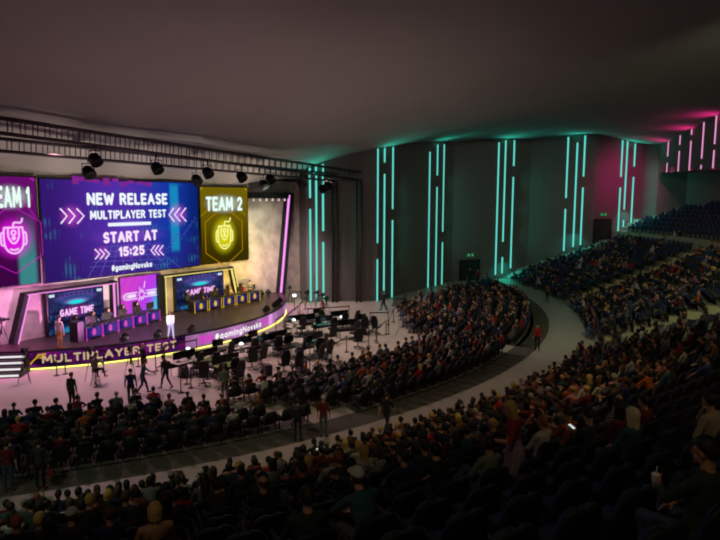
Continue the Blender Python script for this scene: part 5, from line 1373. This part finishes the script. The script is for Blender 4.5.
o12 = stand('person in a teal shirt and jeans shaking hands on the pink lit floor', 143, 394, 'shake', -1.2, 'teal', 'long', 'blue jeans', 'short', 'dark', h=1.03)
o13 = stand('person in dark clothes with a black backpack leaning into a handshake', 166.5, 389, 'shake', 1.25, 'charcoal', 'long', 'navy trousers', 'short', 'black', h=1.03)
o14 = stand('bald person in dark clothes standing close to the stage front banner', 143.5, 374, 'still', -.7, 'black', 'long', 'black trousers', None, 'dark')
o15 = stand('person in a pale green top standing behind the floor seats by a barrier', 225, 401, 'still', .6, 'sage green', 'short', 'grey trousers', 'short', 'brown')
o16 = stand('person in pale shirt and khaki trousers standing on the left of the stage', 60, 349, 'still', -.35, 'white', 'long', 'khaki trousers', 'short', 'dark', z=STAGE_Z, shoe=SHOE3, h=1.1)
o17 = stand('person in an all white spotlit outfit walking across the middle of the stage', 171, 338.5, 'walk', STAGE_ROT + 2.75, 'white', 'long', 'grey trousers', 'short', 'grey', z=STAGE_Z, skin='pale', shoe=SHOE2, tm=mat('spotlit_white', (246, 244, 250), .6, emit=(255, 236, 250), es=.95), lm=mat('spotlit_lilac', (200, 196, 240), .6, emit=(200, 190, 255), es=.8))  # spotlight on the white suit is painted in as emission
o18 = stand('person in a grey top with a tablet standing by the yellow portal', 250, 301, 'tablet', STAGE_ROT + 2.5, 'grey', 'long', 'navy trousers', 'short', 'dark', z=STAGE_Z)
o19 = stand('person in a white top standing on the cross aisle of the far stand', 674, 246.5, 'still', 1.3, 'white', 'long', 'navy trousers', 'short', 'dark', z=row_z(11) + .1)
o20 = stand('person in black clothes standing on the cross aisle beside the white top', 679, 246.5, 'still', .9, 'black', 'long', 'black trousers', 'short', 'black', z=row_z(11) + .1)
o21 = stand('person in black standing left in front of the lower double door', 470, 283, 'still', 2.7, 'black', 'long', 'black trousers', 'short', 'dark')
o22 = stand('person in a dark red top standing right in front of the lower double door', 478, 284, 'still', 2.5, 'maroon', 'long', 'black trousers', 'short', 'dark')
# bags
def bag(o, name, label, cat, local, dims, m, backpack=False):
    M = Matrix.Translation(o.location) @ Matrix.Rotation(o.rotation_euler.z, 4, 'Z'); e = empty(name, label, cat, M @ Vector(local), o.rotation_euler.z)
    t = MB(); t.box((0, 0, dims[2] / 2), dims, bev=min(dims) * .35); t.build('body', m, e)
    t = MB()
    if backpack:
        for s in (-1, 1): t.tube([(s * dims[0] * .3, dims[1] * .45, dims[2] * .2), (s * dims[0] * .36, dims[1] * 1.3, dims[2] * .6), (s * dims[0] * .3, dims[1] * .45, dims[2] * .95)], .016, 6)
        t.build('strap', m, e)
    else:
        t.tube([(-dims[0] * .3, 0, dims[2] * .95), (-dims[0] * .2, 0, dims[2] * 1.3), (dims[0] * .2, 0, dims[2] * 1.3), (dims[0] * .3, 0, dims[2] * .95)], .01, 6); t.build('handle', m, e)
    return e
REDB = mat('bag_red', (120, 26, 32), .6); BLKB = mat('bag_black', (22, 22, 24), .7)
bag(o2, 'hand_bag', 'small red bag held by the person in the grey jacket', 'bag', (.31, .03, .42), (.22, .1, .26), REDB)
bag(o10, 'hand_bag', 'small red bag held by the person in dark green', 'bag', (.31, .03, .42), (.22, .1, .26), REDB)
bag(o3, 'backpack', 'dark backpack worn by the person in the front aisle', 'backpack', (0, -.24, 1.0), (.3, .16, .42), BLKB, True)
bag(o13, 'backpack', 'black backpack worn by the person leaning into the handshake', 'backpack', (0, -.14, 1.02), (.3, .16, .42), BLKB, True)
t = MB(); e = empty('tablet', 'dark tablet held by the person in grey by the yellow portal', 'tablet', o18.location, o18.rotation_euler.z); t.box((0, .34, 1.12), (.24, .012, .17), bev=.004); t.build('body', BLACK, e)
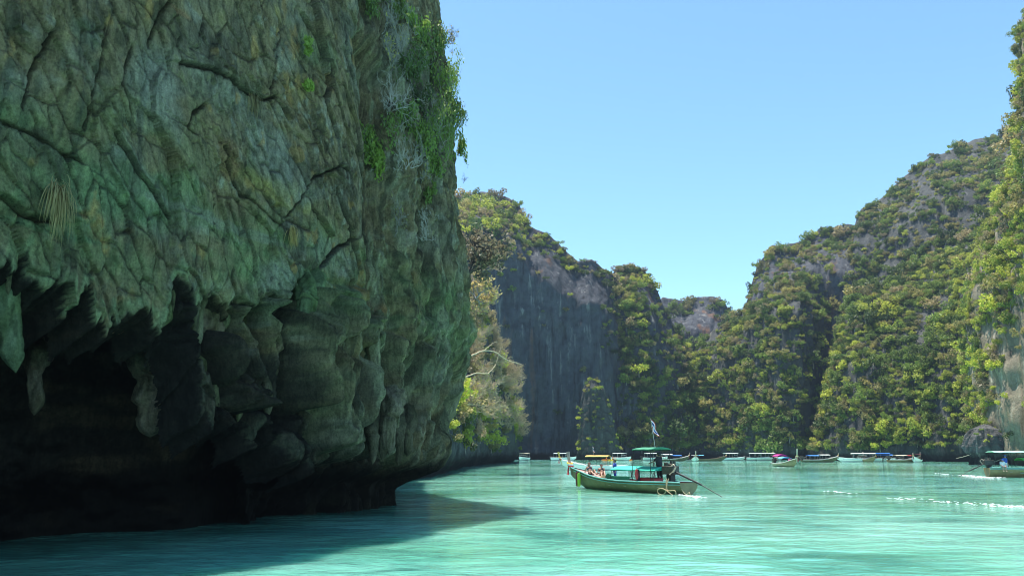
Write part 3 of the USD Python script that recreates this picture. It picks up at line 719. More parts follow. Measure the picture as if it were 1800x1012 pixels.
def patch(px, py, a, b, seed, lo=-0.2, hi=0.3):
    return smoothstep(lo, hi, n2(px / a, py / b, seed, 3))
groups = {}
def d_wall(px, py, nz, T):
    leftslope = smoothstep(945, 900, px + 0.25 * (py - 400)) * smoothstep(470, 430, py)
    return np.maximum(smoothstep(0.86, 0.95, T), leftslope) + 0.02 + 0.05 * smoothstep(0.3, 0.6, nz) + 0.5 * smoothstep(1045, 1075, px) * patch(px, py, 22, 40, 3)
groups['wall'] = scatter(L['wall'], 750, 1, d_wall, lambda x, y: (2, 3, 1.2 + 2.5 * (x < 930), 3, 1.5 + 1.5 * (x < 900)), 1.05)
def d_peak(px, py, nz, T):
    rib = smoothstep(38, 12, np.abs(px - np.interp(py, [470, 520, 600, 700, 790], [1090, 1095, 1110, 1130, 1140])))
    low = smoothstep(1150, 1200, px) * smoothstep(560, 640, py)
    return 0.9 * rib * patch(px, py, 16, 22, 11, -0.45, 0.1) + 0.6 * low * patch(px, py, 18, 18, 12) + 0.08 + 0.6 * smoothstep(0.93, 0.98, T) * patch(px, py, 12, 12, 13)
groups['peak'] = scatter(L['peak'], 1400, 2, d_peak, lambda x, y: (3.0, 3.5, 1.2, 2.5, 0.8), 1.05)
groups['back'] = scatter(L['back'], 240, 3, lambda px, py, nz, T: 0.25 * patch(px, py, 12, 12, 21) + smoothstep(0.8, 0.95, T) * 0.7 + 0.4 * smoothstep(575, 600, py), lambda x, y: (3, 3, 1, 2, 0.5), 1.8)
groups['upper'] = scatter(L['upper'], 600, 4, lambda px, py, nz, T: 0.05 + 0.5 * patch(px, py, 22, 14, 31, -0.1, 0.3) + 0.9 * smoothstep(0.75, 0.9, T), lambda x, y: (2, 3, 1.0, 2.4, 0.7), 0.95)
groups['ridge'] = scatter(L['ridge'], 2900, 5, lambda px, py, nz, T: 0.12 + 0.88 * patch(px, py, 18, 8, 41, -0.1, 0.25), lambda x, y: (3, 3.2, 0.9, 2.6, 0.7), 0.82)
def d_butt(px, py, nz, T):
    dark = smoothstep(1385, 1415, px) * smoothstep(530, 580, py)
    return (0.12 + 0.88 * patch(px, py, 12, 26, 51, -0.15, 0.2)) * (1 - 0.88 * dark)
groups['buttress'] = scatter(L['buttress'], 2200, 6, d_butt, lambda x, y: (2.0, 4, 1.8, 2.5, 0.3), 0.9)
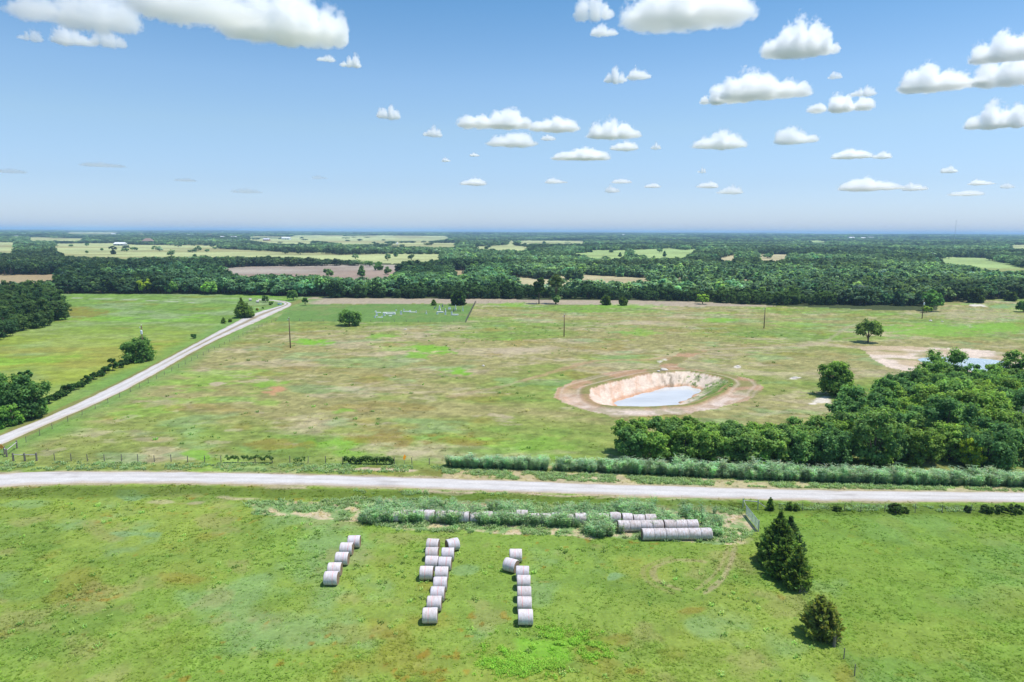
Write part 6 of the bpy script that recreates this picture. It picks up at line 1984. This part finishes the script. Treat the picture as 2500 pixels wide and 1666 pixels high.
CLOUDS = [
    ((540, -60, 846, 88), 'big bright cloud at the top of the sky with a ragged east side', 1.0),
    ((320, -70, 640, 34), 'long pale cloud streak along the top edge, west of the big bright cloud', .5),
    ((40, -50, 330, 48), 'faint long grey-white cloud streak at the top corner of the sky', .4),
    ((48, 66, 101, 96), 'small faint smudge of cloud under the long pale streaks', .3), ((130, 60, 232, 104), 'pale soft cloud under the long streaks, west one of a touching pair', .45), ((226, 62, 306, 108), 'pale soft cloud under the long streaks, east one of a touching pair', .4),
    ((830, 128, 882, 162), 'small round bright cloud alone in the blue below the big bright cloud', .8), ((773, 133, 818, 148), 'wisp of cloud beside the small round bright cloud', .3),
    ((918, 256, 976, 286), 'small domed cloud high and west of the low middle group', .7), ((1032, 306, 1081, 331), 'small pale cloud at the west end of the low middle group', .55),
    ((1104, 264, 1300, 308), 'long lumpy cloud with two humps in the low middle group', .9), ((1290, 284, 1417, 316), 'flat cloud joined to the east end of the long lumpy cloud', .75), ((1186, 320, 1312, 353), 'thin spreading cloud below the long lumpy cloud', .6),
    ((1319, 328, 1357, 341), 'tiny cloud puff between the thin spreading cloud and the mound-shaped one', .4), ((1078, 384, 1100, 394), 'tiny white cloud dot low in the sky, west one', .6), ((1147, 373, 1172, 381), 'tiny white cloud fleck low in the sky, east of the dot', .5), ((1122, 433, 1187, 450), 'small flat cloud low over the middle horizon', .6),
    ((1398, -30, 1500, 40), 'upper pale cloud at the top edge with a puff below it', .55), ((1440, 56, 1508, 84), 'soft puff hanging under the pale cloud at the top edge', .45), ((1516, -60, 1838, 52), 'large white cloud cut by the top edge, widest of the eastern half', .8),
    ((1858, 38, 2044, 129), 'big bright domed cloud with a flat base, tallest of the eastern half', 1.15), ((1473, 163, 1532, 198), 'west half of a small double cloud below the top edge clouds', .65), ((1528, 164, 1588, 190), 'east half of a small double cloud below the top edge clouds', .55),
    ((1747, 163, 1976, 234), 'long humped bright cloud tapering east, below the big domed cloud', 1.0), ((1707, 207, 1830, 249), 'low cloud tucked under the west end of the long humped cloud', .9), ((2022, 174, 2056, 190), 'tiny wisp alone in the blue under the big domed cloud', .35),
    ((1975, 228, 2132, 268), 'low wide cloud with a raised middle, east of the humped cloud', .85), ((2076, 210, 2138, 232), 'torn wisp above the low wide cloud', .35), ((2200, 154, 2395, 214), 'long cloud trailing east toward the picture edge', .8),
    ((2385, 72, 2560, 140), 'upper of two stacked bright clouds at the picture edge', .85), ((2395, 116, 2580, 198), 'lower of two stacked bright clouds at the picture edge', .85), ((2357, 244, 2499, 308), 'bright domed cloud standing alone near the picture edge', 1.05),
    ((1425, 288, 1569, 334), 'bright smooth mound-shaped cloud in the low middle group', .95), ((1489, 341, 1558, 364), 'small oval cloud beneath the mound-shaped cloud', .7), ((1588, 348, 1614, 363), 'tiny oval cloud east of the small oval one', .55), ((1347, 361, 1484, 388), 'flat long cloud with a bumpy top under the middle group', .9),
    ((1696, 316, 1821, 357), 'low peaked cloud below the humped bright cloud', .7), ((1893, 306, 1996, 345), 'peaked cloud with a tail, east of the low peaked one', .65), ((2036, 361, 2125, 385), 'flat-based low cloud, larger of a pair over the eastern woods', .8), ((2131, 368, 2176, 385), 'smaller cloud at the east end of a low pair', .65),
    ((2298, 405, 2337, 420), 'small cloud low over the eastern horizon, alone', .6), ((1703, 408, 1724, 421), 'tiny low cloud over the middle of the horizon', .5), ((2057, 433, 2204, 461), 'long low cloud bank over the eastern horizon', .6), ((2204, 446, 2260, 463), 'east end piece of the long low cloud bank', .5),
    ((1700, 442, 1752, 457), 'small flat low cloud west of the long low bank', .5), ((1476, 452, 1514, 468), 'lowest small cloud over the middle horizon', .4), ((1573, 447, 1613, 457), 'thin flat cloud sliver over the middle horizon', .4), ((1492, 436, 1543, 446), 'thin flat cloud above the lowest small cloud', .35),
    ((1329, 435, 1386, 446), 'thin broken cloud low over the middle of the sky', .35), ((2367, 437, 2425, 450), 'thin low cloud near the east end of the horizon', .45), ((2444, 445, 2474, 458), 'faint small cloud low at the east end', .35), ((1750, 452, 1814, 471), 'faint low cloud just west under the long bank', .35), ((200, 396, 302, 406), 'faint grey cloud streak low on the west side of the sky', .05), ((-10, 410, 62, 421), 'faint grey cloud streak low at the west picture edge', .05), ((566, 458, 640, 470), 'barely visible pale cloud streak low over the west horizon', .05), ((425, 434, 480, 442), 'thin grey cloud sliver low in the western sky', .05), ((760, 427, 800, 436), 'thin grey cloud sliver low toward the middle of the sky', .05), ((2318, 464, 2394, 476), 'faintest low cloud streak above the eastern horizon', .3),
]
SHAPES = {
    540: [(-.70, .55, .34), (-.35, .8, .36), (.02, 1.0, .36), (.36, .8, .30), (.66, .62, .22), (.88, .5, .14)],
    1858: [(-.62, .42, .34), (-.34, .82, .32), (0, 1.0, .36), (.32, .92, .30), (.6, .55, .26), (.85, .2, .16)],
    1747: [(-.62, .72, .30), (-.28, 1.0, .34), (.08, .80, .34), (.42, .55, .34), (.80, .38, .20)],
    1707: [(-.75, .4, .2), (-.25, 1.0, .42), (.3, .62, .4), (.72, .4, .26)],
    1425: [(-.55, .75, .34), (-.12, 1.0, .42), (.35, .78, .36), (.76, .3, .22)],
    1975: [(-.68, .45, .3), (-.1, 1.0, .3), (.16, .85, .24), (.62, .68, .34)],
    2357: [(-.6, .45, .34), (-.12, 1.0, .36), (.25, .75, .3), (.62, .85, .3)],
    1104: [(-.62, .6, .26), (-.25, .6, .3), (.12, .72, .3), (.45, 1.0, .32), (.8, .5, .2)],
}
for bx, lab, dn in CLOUDS:
    cloud(bx, lab, dens=dn, lobes=SHAPES.get(bx[0]))

# ------------------------------------------------------------------ haze: the air between here and the horizon
bm = bmesh.new()
bmesh.ops.create_cube(bm, size=1.0)
me = bpy.data.meshes.new('haze')
bm.to_mesh(me); bm.free()
hz = link(bpy.data.objects.new('haze', me))
hz.scale = (130000, 101000, 96)
hz.location = (0, 49000, 96 / 2 - 6)
mh, th, oh = new_mat('haze')
pv = N(th, 'ShaderNodeVolumePrincipled')
pv.inputs['Color'].default_value = (.45, .68, 1.0, 1)
pv.inputs['Density'].default_value = 9.5e-5
pv.inputs['Anisotropy'].default_value = 0.0
th.links.new(pv.outputs[0], oh.inputs['Volume'])
me.materials.append(mh)
tag(hz, 'thin blue summer haze over the far country', kind='stuff')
----
THE REQUEST:
What is the number of lines that hold the string "recreates"? Reply with that number alone.

COMPLETED TASK:
2